How to Buy a Slice of Your Neighbor’s Home and Hike the Rent
A platform backed by Amazon’s Jeff Bezos lets day-to-day “investors” become landlords, twice removed, by buying shares in rental homes. It’s the app-ification of investment in the building blocks of social life.

The Arrived platform, backed by Jeff Bezos, invites armchair investors to “collect passive income without tenant hassle.” Turning housing into micro-assets doesn’t just deepen landlord unaccountability; it normalizes it. (Ken Cedeno - Pool / Getty Images)
If the first rule of capitalism is “commodify it,” the second is now: “Put it on a platform.” Contemporary technologies offer speed, reach, and network effects that even the most prolific robber barons of earlier ages would marvel at. Add to the mix a regulatory environment that is as permissive as it is corrosive, and you’ve got yourself a dystopia where everything is for sale and you can buy it online.
Today you can purchase a fraction of a rental property through the platform Arrived. The venture, backed by Amazon founder Jeff Bezos among others, sells investors on the idea of easy returns, inviting would-be buyers to “collect passive income without tenant hassle.”
That the tenant is cast as an inherent “hassle” ought to be the first alarm set off.

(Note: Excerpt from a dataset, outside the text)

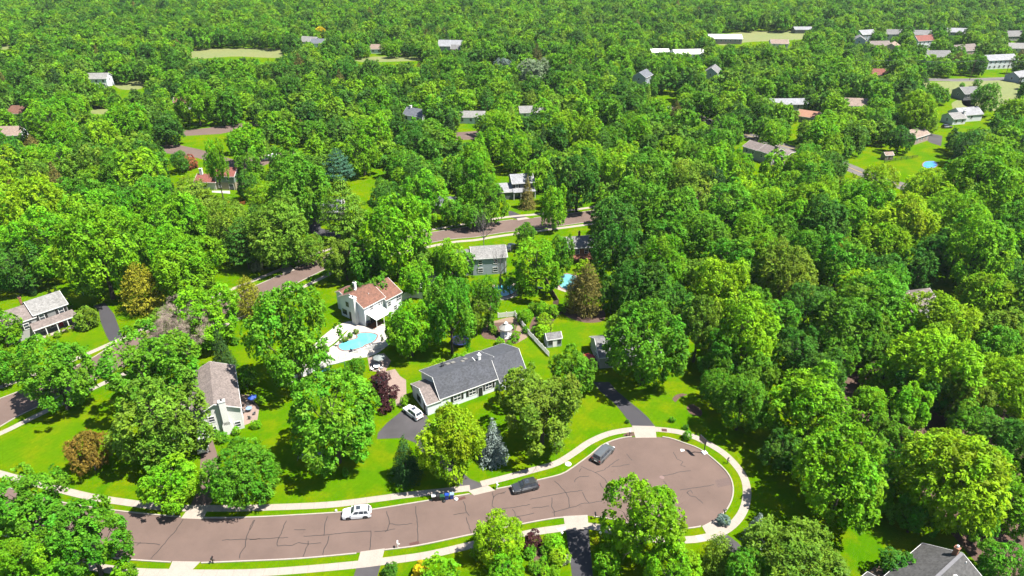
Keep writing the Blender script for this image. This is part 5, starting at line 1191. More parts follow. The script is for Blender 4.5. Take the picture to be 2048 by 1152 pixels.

For those buying into Arrived, the abstract, passive source of income is a mere “investment,” but that speculation represents someone’s home — a place in which individuals and families will live and without which they will struggle to survive. One doesn’t have to think long or hard to know why removing any human connection between landlord and tenant might exacerbate an already fraught, asymmetrical, and exploitative relationship.